Timothée Chalamet has had an exceptional career—Dune, Dune: Part Two, Call Me By Your Name. But Marty Supreme, released Christmas Day 2025, represents something different. It’s his first genuine leading role in an original (not franchise, not adaptation, not remake) dramatic film. And critics aren’t being subtle: this is his best performance yet.

Josh Safdie directed, crafting a sports comedy-drama about Marty Reisman, a legendary table tennis player whose obsession with victory consumed his entire existence. Chalamet doesn’t just play Marty. He becomes Marty—the neurotic, brilliant, utterly compelling weirdo desperate to prove something to people who stopped caring decades ago.
The Performance
What separates Marty Supreme from Chalamet’s previous work is vulnerability. Call Me By Your Name showed sensitivity. Dune showed physicality. But Marty Supreme requires Chalamet to be essentially unlikeable for stretches—obsessive, dismissive, self-destructive, hilarious.
Critics used the phrase “career-best” repeatedly. That’s not exaggeration. Chalamet disappears into the role completely. You forget you’re watching Timothée Chalamet and just watch Marty, this eccentric athlete willing to sacrifice everything for ping-pong supremacy.
Safdie, known for intense psychological dramas (Uncut Gems, Good Time), orchestrates scenes where Marty’s genius coexists with psychological dysfunction. It’s not manic pixie dream boy territory. It’s genuinely dark character study where the protagonist’s obsession becomes tragedy.
The Box Office Reality
Marty Supreme opened in just six theaters December 19, earning $875,000 with a theater average of $145,833. That’s the highest per-theater average A24 has ever achieved. When it expanded nationwide December 25 (Christmas), it earned approximately $9.8 million on opening day alone. Total Christmas weekend (4-day) gross landed around $17.7 million domestically.
For a 150-minute dialogue-heavy sports drama without franchise recognition, those numbers are legitimately impressive. This isn’t a blockbuster tentpole. It’s a prestige character study earning audiences through pure word-of-mouth and critical acclaim.
The Awards Momentum
Industry insiders are already positioning Marty Supreme as a major Oscar player.

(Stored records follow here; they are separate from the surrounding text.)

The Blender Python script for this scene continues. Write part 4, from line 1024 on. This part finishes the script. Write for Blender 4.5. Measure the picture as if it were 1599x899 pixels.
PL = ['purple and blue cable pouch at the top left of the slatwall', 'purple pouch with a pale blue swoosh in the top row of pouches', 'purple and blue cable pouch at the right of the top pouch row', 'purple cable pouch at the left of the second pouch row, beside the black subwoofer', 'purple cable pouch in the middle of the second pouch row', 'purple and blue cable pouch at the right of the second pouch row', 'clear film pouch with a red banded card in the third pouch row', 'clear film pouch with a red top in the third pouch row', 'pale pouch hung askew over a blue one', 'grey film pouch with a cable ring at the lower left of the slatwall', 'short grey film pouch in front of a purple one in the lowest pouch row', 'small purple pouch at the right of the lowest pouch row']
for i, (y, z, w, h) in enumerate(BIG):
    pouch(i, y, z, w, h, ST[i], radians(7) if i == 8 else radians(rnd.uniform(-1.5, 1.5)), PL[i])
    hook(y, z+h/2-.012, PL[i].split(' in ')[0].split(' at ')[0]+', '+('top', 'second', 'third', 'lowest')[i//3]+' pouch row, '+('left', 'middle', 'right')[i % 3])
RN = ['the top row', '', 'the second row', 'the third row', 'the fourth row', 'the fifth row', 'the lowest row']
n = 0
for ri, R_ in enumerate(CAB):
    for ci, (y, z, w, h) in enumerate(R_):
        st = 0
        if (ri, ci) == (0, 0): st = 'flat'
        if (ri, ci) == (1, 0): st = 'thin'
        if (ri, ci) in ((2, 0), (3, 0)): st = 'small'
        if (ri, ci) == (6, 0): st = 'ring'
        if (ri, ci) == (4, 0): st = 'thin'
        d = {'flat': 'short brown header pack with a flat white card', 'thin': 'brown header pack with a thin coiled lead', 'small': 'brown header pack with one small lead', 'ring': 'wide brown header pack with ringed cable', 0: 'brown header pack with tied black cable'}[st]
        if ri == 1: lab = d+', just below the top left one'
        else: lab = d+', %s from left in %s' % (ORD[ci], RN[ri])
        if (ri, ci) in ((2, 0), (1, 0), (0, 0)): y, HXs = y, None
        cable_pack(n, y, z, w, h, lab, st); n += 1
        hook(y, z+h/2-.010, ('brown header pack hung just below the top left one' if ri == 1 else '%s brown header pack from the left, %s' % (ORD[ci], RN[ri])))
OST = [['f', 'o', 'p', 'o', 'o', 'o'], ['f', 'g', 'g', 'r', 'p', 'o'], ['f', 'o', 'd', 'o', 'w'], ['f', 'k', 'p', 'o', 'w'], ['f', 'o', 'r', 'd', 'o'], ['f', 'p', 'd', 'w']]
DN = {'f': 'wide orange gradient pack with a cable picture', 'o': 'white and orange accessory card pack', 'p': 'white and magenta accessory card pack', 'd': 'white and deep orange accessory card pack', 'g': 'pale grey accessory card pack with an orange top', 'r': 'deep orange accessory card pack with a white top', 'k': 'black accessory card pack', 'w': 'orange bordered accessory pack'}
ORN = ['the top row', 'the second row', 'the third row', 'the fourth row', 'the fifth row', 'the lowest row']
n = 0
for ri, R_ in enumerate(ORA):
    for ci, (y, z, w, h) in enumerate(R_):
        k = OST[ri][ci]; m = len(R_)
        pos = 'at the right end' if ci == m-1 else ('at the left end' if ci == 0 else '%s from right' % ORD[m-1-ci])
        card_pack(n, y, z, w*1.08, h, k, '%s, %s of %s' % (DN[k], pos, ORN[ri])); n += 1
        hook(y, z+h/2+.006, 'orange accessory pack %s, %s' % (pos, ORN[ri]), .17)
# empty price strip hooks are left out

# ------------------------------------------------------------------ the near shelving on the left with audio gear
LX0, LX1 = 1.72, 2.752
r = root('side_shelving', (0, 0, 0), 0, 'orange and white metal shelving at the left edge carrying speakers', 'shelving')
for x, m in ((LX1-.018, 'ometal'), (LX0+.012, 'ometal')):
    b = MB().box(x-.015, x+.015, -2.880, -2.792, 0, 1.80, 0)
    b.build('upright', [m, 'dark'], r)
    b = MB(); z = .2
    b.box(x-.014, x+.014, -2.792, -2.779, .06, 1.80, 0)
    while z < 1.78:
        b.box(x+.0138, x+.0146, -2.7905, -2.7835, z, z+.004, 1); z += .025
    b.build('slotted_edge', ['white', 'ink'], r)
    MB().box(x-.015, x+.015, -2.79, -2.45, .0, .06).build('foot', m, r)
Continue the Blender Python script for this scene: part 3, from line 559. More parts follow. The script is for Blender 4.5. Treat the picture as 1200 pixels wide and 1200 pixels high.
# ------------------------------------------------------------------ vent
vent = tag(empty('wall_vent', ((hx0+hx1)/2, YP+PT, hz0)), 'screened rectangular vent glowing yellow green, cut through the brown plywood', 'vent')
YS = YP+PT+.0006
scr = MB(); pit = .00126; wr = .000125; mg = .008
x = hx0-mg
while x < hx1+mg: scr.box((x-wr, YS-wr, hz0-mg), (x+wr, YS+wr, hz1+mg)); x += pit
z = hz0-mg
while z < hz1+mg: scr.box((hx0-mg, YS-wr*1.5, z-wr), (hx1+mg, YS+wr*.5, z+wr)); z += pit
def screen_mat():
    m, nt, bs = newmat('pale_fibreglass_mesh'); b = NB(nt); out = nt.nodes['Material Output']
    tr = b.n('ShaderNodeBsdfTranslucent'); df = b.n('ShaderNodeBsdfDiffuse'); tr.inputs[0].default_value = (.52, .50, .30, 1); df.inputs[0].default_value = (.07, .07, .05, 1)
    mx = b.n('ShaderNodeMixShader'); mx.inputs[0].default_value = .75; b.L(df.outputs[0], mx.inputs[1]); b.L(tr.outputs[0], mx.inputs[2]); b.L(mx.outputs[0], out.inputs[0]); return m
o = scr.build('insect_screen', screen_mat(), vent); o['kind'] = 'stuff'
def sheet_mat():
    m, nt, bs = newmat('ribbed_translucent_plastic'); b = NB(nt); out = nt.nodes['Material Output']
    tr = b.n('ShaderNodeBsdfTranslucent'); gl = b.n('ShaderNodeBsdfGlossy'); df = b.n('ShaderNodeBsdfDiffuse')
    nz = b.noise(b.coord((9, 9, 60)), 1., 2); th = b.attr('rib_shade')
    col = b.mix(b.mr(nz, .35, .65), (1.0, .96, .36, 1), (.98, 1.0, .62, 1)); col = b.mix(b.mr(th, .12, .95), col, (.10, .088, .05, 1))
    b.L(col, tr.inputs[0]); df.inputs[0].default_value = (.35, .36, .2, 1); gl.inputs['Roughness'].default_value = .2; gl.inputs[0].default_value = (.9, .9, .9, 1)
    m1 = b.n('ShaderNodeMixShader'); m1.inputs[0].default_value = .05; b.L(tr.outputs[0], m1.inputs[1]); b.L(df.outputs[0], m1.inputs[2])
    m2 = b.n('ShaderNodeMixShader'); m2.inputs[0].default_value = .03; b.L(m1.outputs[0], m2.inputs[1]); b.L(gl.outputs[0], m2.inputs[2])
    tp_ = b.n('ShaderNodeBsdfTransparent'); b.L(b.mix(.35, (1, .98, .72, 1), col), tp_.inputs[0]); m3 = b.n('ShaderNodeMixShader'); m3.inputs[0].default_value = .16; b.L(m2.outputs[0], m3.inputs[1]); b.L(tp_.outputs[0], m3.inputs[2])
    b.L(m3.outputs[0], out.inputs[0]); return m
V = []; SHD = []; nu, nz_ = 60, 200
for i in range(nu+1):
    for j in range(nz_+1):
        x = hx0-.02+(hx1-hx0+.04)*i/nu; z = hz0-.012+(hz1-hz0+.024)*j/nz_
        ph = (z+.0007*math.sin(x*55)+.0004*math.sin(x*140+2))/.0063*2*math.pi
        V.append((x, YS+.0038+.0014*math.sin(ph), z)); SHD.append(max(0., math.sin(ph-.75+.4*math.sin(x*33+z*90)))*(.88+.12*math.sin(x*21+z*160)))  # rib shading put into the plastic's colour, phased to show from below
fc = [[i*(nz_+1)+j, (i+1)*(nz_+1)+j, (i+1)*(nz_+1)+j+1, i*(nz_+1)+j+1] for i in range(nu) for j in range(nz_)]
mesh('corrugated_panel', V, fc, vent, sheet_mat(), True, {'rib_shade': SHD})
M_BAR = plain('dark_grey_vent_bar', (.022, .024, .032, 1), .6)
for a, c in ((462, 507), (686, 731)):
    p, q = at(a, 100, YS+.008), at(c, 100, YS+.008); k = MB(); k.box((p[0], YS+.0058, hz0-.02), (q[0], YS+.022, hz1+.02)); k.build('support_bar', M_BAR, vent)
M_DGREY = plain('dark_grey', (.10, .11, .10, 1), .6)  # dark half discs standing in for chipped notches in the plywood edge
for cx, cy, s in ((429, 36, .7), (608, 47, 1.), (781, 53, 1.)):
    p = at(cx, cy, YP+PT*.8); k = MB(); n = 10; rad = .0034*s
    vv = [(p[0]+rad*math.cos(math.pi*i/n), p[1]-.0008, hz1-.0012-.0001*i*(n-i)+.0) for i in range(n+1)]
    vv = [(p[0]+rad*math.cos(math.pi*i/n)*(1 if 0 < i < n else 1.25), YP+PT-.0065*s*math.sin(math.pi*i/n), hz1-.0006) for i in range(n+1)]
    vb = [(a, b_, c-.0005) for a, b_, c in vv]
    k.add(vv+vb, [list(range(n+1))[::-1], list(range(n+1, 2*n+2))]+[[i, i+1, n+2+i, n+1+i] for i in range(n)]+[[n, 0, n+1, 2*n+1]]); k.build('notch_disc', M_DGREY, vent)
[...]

Chalamet’s nomination in Best Actor seems almost guaranteed. The film itself is being discussed for Picture and Director nominations. Safdie’s screenplay has genuine Oscar-winning potential.
This matters for Chalamet’s career trajectory. He’s no longer just “that guy from Dune.” He’s now “that guy who gave one of the year’s best performances in an original dramedy.” That’s a different kind of clout.
The Surrounding Cast
Gwyneth Paltrow proves surprisingly effective as Marty’s estranged love interest. She brings warmth to counterbalance Chalamet’s neurosis. Kevin O’Leary (Shark Tank’s Mr. Wonderful) plays himself in cameos that add surreal comedy. Fran Drescher appears in supporting capacity. Odessa A’zion (Euphoria) plays a character providing emotional grounding.
What’s impressive is how Safdie casts actual celebrities in exaggerated versions of themselves alongside professional actors playing dramatic characters. That tonal mixing could have been disastrous. Instead, it feels authentic to the film’s world.
Why This Matters
Marty Supreme demonstrates that original storytelling can still find audiences. In an era of franchises, reboots, and IP-dependent narratives, Safdie got $60-70 million to tell a story about table tennis. About a genuinely niche sport. About a guy most audiences have never heard of.
That he made something genuinely excellent and audiences actually showed up (especially during peak holiday competition) suggests an appetite for character-driven cinema that studios keep underestimating.
Chalamet essentially bet his movie star capital on this project. The gamble has already paid off. This performance will be discussed for years.